The study has fundamental limitations to note. Conducting the study among residents of one neighborhood type or as part of a convenience sample (as participants in one area attend the same church within the same community) may restrict environmental variability. Restricted variability could, in turn underestimate the strengths of environmental–physical activity associations in environmental studies [6,20,26,41]. The small sample size and its possible effect on the statistical power of the study is one main weakness. This could reduce the ability to detect true differences, and may limit the generalizability of the study to other urban settings both in South Africa and more broadly in Africa.

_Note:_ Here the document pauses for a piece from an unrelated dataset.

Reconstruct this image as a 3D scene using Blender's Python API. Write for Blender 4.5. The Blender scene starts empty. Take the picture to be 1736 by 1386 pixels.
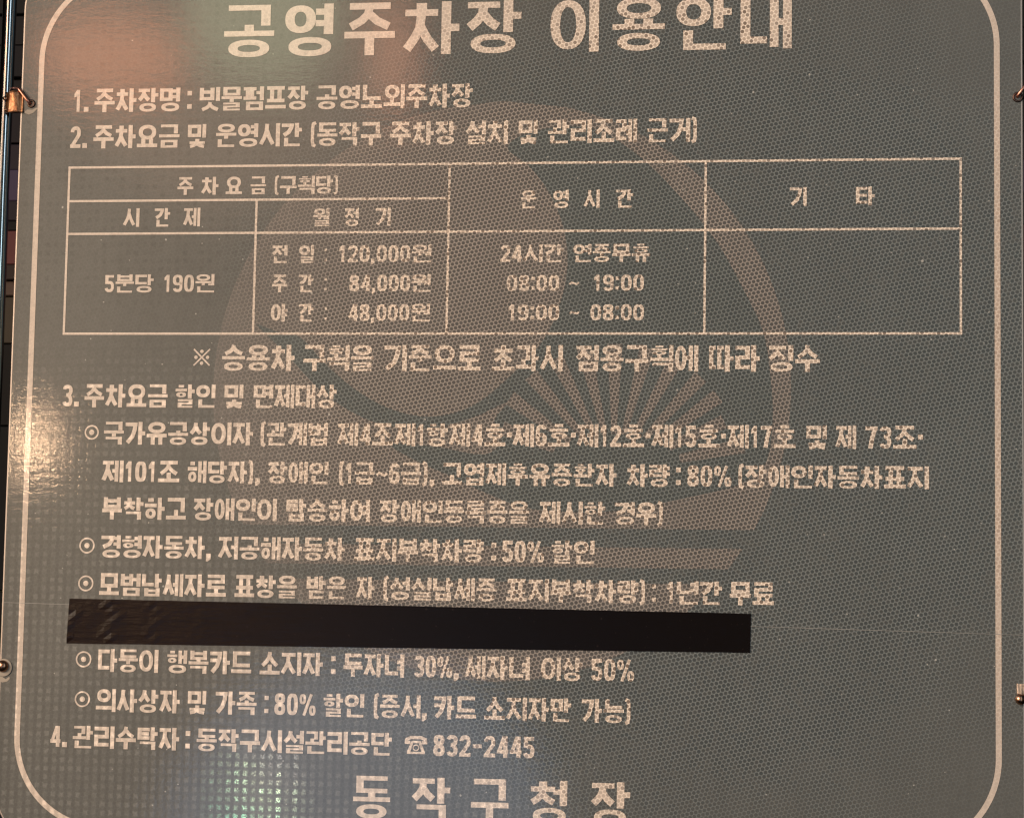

5. Conclusions and Recommendations

The results of this study showed a mismatch between physical activity and the objectively measured attributes of the built environment that have been previously associated with “walkability”, largely in high-come countries. The findings are significant, especially given the high social disparities that face South Africa. This study suggests that persons living in low-income settings may not experience all the benefits of living in a walkable neighborhood, particularly if physical activity that is undertaken in utilitarian and not volitional. There is a need to consider the constraints to physical activity in low SES groups, along with the built environment, in order to address social and environmental justice in the promotion of physical activity, at a population level.

The findings of this study could be relevant for health promotion and policy advocacy in sub-Saharan Africa, particularly in settings with a history of social and politically motivated, spatial disparities and inequities. Understanding the environmental correlates may lead to better strategies to promote physical activity in the low-income setting. Further evaluation of the relationship between physical activity and the built environment is needed in the broader South African population to strengthen evidence-based recommendations for creating better and safer communities with the built environment that improve access to safe and enjoyable opportunities in the African region.